The discovery, in recent years, of the Centenario gold deposit “has been one of the outstanding events” for the mining industry of the Caribbean island of Hispaniola, writes correspondent Gerald Ellis from Santo Domingo, Dominican Republic.

The deposit was uncovered by joint-venture partners Canyon Resources and Battle Mountain Gold in the exploration known as El Higo, within Dominican Republic. (Hispaniola Island is divided between Haiti on the west and Dominican Republic on the east.)

The companies’ geological team, comprising Dominican and American professionals, undertook a regional exploration program in part of the Central Cordillera, sampling stream sediments every kilometre.
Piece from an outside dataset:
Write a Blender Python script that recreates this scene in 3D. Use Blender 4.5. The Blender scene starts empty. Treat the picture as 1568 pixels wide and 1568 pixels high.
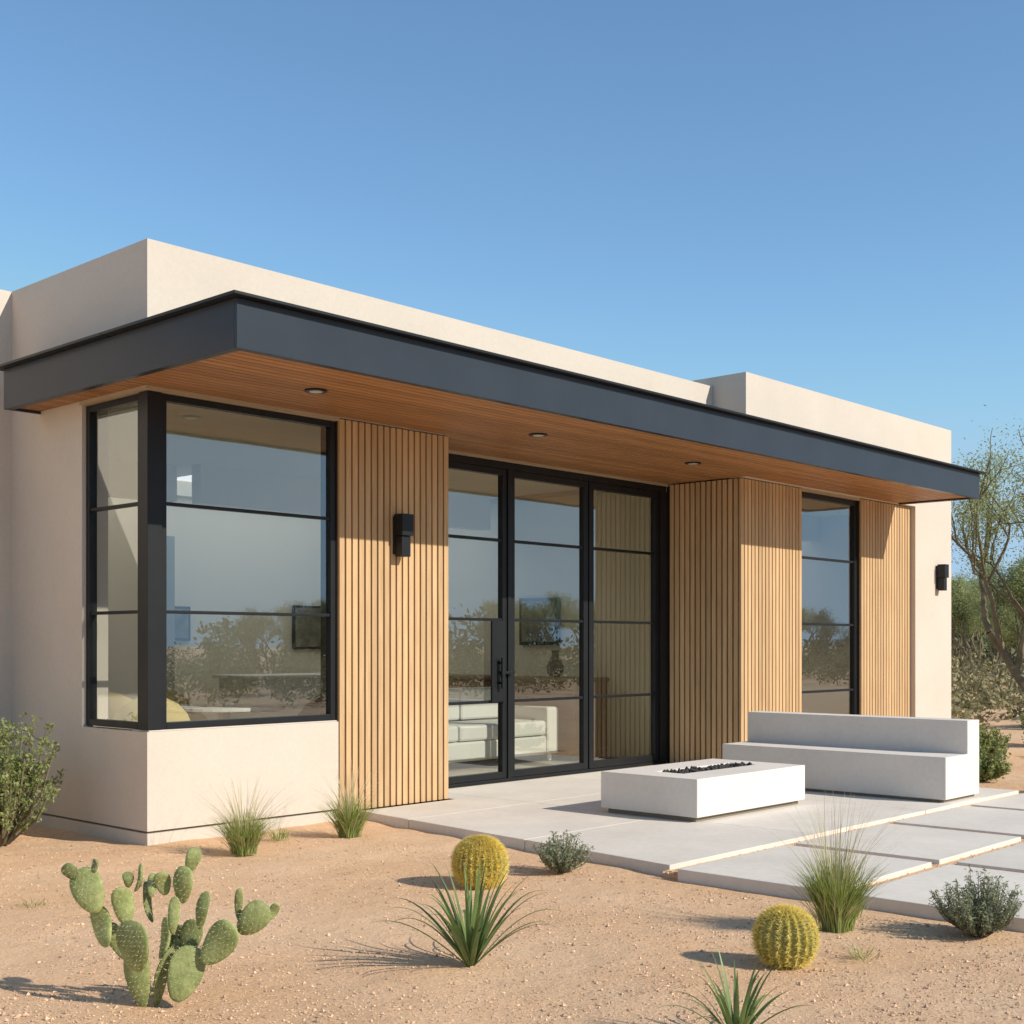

The result, Ellis says, was the definition of a target 15-20 km west of the city of Bonar in Monsenor Nouel province within central Dominican Republic. In 1991, the government granted an exploration concession for El Higo, 2,725 hectares in size. A drilling program of some 30 holes outlined the Centenario deposit. Almost all of the holes intersected gold-bearing mineralization in a complex of tuffaceous flows and volcanoclastic sediments of the Tireo Formation, Ellis says.

A reserve estimate of 2.3 million tonnes averaging 5 grams gold per tonne has been calculated from the drilling. Most of the holes, drilled to a depth of about 35 metres, bottomed in mineralization.

Mineralization consists of silicified matrix cut by veins and veinlets or stringers of quartz-barite-gold-pyrite and

quartz-pyrite-chalcopyrite-sphalerite material. The deposit is tabular-shaped and 150 metres long by 20 metres wide.

Current reserves would allow the partners to produce at a rate of 60,000 oz. (1.8 million grams) per year during a 4.5-year mine life. Ellis suggests that additional drilling in the contiguous zones of the deposit and at depth, as well as on the contiguous Arroyo Avispa concession, might prove up enough reserves to double the mine life. (Arroyo Avispa, 3,200 hectares in size, has been applied for as a minerals exploration concession by the partners.) An 8,000-tonne-per-day, open-pit mining operation is envisaged. The estimated cost of placing the property into production is US$31.5 million. The Dominican Republic government recently organized a mining seminar which included a summary of mineral exploration activities by foreign and local companies from the late 1970s to the present.